Pakistani police pay tribute to their commrades, killed in an overnight ambush by gunmen during a funeral ceremony in Karachi on August 20, 2011.
Pakistani police pay tribute to their commrades, killed in an overnight ambush by gunmen during a funeral ceremony in Karachi on August 20, 2011.

Pakistani officials say ongoing violence in Karachi has killed at least 17 people since Saturday, prompting the country's army chief to say the military is ready to restore peace if the government asks for help.

Authorities Sunday said the latest victims of criminal and ethnic violence in the Pakistani commercial capital include two children killed in a gunbattle between drug gangs. They said other victims' bodies were found dumped in the streets with bullet wounds and signs of torture.

Hundreds of people have been killed in Karachi in recent months, in one of the worst waves of violence there in years. Many of the killings are blamed on ethnic gangs linked to rival political factions such as the majority Urdu-speaking Muttahida Qaumi Movement (MQM) and the Awami National Party of Pashtun migrants.

Pakistani Army Chief General Ashfaq Kayani says a continued deterioration of the situation in Karachi would be a "great injustice" because the city is the "jugular vein of the Pakistani economy," as he put it.
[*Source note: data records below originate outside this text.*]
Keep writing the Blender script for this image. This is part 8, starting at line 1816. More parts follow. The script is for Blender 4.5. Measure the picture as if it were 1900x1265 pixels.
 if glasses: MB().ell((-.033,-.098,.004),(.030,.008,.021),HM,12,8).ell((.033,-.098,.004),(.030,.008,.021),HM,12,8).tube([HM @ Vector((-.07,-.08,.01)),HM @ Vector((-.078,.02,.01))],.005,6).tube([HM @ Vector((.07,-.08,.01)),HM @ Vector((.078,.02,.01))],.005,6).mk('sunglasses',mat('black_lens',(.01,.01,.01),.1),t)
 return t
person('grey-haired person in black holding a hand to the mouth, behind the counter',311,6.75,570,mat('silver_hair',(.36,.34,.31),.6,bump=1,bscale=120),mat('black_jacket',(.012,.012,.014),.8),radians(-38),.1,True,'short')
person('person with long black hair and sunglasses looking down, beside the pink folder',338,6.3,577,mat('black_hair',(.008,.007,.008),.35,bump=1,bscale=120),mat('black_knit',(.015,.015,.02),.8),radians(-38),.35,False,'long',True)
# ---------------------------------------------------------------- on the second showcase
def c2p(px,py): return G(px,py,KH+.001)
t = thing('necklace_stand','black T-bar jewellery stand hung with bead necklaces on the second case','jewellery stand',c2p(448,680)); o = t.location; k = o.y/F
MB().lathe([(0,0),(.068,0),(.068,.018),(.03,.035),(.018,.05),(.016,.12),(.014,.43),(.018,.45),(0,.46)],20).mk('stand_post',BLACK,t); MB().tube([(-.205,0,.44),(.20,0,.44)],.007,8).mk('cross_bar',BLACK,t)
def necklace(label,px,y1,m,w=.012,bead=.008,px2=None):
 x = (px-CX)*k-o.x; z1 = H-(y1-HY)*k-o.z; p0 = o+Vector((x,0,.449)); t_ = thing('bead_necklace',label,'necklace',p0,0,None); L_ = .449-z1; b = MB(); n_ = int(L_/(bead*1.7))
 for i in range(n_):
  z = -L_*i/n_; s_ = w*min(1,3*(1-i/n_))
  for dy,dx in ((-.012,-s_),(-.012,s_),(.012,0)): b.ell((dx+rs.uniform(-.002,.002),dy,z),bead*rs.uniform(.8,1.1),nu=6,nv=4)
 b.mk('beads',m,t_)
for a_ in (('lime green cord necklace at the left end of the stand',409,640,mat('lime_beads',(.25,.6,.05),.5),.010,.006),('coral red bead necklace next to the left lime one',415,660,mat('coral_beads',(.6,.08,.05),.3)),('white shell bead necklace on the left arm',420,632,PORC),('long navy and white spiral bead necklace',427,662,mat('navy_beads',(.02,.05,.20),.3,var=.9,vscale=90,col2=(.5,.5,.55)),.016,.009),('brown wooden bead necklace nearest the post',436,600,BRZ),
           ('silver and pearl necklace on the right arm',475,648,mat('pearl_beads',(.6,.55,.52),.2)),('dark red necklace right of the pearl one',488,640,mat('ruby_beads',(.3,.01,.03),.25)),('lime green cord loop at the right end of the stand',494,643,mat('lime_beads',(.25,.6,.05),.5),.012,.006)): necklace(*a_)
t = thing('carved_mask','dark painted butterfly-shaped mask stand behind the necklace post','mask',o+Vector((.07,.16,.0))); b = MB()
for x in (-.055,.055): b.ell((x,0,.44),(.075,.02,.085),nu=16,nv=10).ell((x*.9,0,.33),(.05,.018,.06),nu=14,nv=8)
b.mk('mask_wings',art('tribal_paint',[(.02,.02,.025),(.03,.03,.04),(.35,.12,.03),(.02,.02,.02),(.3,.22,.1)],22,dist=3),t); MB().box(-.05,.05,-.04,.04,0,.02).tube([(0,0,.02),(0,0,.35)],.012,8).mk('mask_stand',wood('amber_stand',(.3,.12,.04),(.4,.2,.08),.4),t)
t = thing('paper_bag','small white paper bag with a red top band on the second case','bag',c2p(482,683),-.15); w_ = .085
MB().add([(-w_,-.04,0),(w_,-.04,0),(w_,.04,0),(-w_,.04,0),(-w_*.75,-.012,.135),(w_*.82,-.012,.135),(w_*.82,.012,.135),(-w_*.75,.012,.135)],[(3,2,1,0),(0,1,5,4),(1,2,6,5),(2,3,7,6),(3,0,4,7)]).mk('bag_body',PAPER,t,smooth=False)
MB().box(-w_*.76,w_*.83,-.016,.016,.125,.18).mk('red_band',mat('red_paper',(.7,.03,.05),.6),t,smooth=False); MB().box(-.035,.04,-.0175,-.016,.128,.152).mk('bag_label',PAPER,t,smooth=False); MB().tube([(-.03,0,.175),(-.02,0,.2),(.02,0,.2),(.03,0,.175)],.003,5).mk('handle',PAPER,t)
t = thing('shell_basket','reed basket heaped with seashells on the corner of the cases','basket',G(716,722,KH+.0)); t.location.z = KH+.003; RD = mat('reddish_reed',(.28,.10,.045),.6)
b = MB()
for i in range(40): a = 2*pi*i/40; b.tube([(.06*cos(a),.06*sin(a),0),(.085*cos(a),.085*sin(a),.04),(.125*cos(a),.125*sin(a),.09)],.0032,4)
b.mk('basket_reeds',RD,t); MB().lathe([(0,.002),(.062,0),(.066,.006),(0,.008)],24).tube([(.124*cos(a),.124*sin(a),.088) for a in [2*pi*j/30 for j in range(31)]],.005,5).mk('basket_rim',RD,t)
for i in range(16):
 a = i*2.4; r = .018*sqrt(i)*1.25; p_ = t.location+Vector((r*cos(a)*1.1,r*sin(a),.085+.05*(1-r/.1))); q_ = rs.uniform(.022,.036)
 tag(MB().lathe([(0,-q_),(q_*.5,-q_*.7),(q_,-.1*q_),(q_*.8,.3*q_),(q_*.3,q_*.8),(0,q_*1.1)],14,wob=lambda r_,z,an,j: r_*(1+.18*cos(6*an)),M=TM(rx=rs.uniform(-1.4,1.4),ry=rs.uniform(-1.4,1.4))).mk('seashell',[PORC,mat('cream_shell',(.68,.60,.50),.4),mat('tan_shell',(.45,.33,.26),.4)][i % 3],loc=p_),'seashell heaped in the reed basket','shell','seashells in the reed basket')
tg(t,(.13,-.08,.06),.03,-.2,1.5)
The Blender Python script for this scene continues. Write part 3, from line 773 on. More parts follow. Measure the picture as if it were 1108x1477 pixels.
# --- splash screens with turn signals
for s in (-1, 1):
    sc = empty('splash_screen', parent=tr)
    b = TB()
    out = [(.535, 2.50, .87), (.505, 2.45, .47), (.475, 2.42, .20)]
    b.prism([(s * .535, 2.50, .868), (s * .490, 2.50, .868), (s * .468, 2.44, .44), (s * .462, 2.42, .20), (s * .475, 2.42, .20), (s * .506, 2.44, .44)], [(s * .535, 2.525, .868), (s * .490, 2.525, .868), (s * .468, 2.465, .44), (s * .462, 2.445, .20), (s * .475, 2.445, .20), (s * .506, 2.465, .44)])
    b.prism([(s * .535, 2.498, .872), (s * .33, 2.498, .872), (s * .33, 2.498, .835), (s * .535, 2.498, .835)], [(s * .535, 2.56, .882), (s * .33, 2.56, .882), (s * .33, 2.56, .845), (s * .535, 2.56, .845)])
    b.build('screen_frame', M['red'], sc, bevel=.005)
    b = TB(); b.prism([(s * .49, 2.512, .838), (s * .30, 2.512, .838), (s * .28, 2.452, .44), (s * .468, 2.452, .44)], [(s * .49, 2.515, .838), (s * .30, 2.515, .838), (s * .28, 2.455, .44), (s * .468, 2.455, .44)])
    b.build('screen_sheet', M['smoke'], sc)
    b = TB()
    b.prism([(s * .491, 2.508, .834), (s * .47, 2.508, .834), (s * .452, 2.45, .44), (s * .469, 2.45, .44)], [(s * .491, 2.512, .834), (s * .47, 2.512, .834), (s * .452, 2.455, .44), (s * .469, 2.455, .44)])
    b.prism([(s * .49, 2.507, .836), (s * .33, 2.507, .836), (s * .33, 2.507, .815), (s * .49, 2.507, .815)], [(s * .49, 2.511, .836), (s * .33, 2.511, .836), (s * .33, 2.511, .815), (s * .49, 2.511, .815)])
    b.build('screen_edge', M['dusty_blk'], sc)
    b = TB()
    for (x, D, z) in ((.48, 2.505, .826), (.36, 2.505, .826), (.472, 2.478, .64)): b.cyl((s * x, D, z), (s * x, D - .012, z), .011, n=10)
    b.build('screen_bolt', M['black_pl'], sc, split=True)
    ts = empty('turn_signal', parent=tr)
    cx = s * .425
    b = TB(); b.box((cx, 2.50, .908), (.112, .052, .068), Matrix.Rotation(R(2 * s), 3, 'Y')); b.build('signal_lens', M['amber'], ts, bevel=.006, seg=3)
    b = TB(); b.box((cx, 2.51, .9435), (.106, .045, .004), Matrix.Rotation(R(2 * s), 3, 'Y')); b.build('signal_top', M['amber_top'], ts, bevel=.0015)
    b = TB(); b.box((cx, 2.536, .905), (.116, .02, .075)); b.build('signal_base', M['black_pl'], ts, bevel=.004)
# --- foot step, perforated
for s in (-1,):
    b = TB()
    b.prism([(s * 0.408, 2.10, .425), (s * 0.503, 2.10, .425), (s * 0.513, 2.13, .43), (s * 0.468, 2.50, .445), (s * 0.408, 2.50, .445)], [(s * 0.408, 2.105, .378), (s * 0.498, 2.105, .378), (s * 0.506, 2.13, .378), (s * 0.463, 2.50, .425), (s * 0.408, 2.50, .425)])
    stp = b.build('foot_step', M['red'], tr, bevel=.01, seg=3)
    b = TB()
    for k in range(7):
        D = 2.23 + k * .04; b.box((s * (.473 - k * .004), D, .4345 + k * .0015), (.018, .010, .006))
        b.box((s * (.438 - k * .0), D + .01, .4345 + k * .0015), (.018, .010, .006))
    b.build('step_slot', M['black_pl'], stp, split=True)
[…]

In an interview with the Pakistani newspaper The News published Sunday, Kayani says the army is ready to intervene if Pakistan's civilian government requests such a move. But he also says the government's police and paramilitary forces can deal with the unrest if they are properly deployed.

In other developments, Pakistani militants carried out a series of attacks on government troops in tribal regions bordering Afghanistan Sunday, killing two soldiers and wounding 12 others. Pakistan officials say army forces killed two militants in the fighting.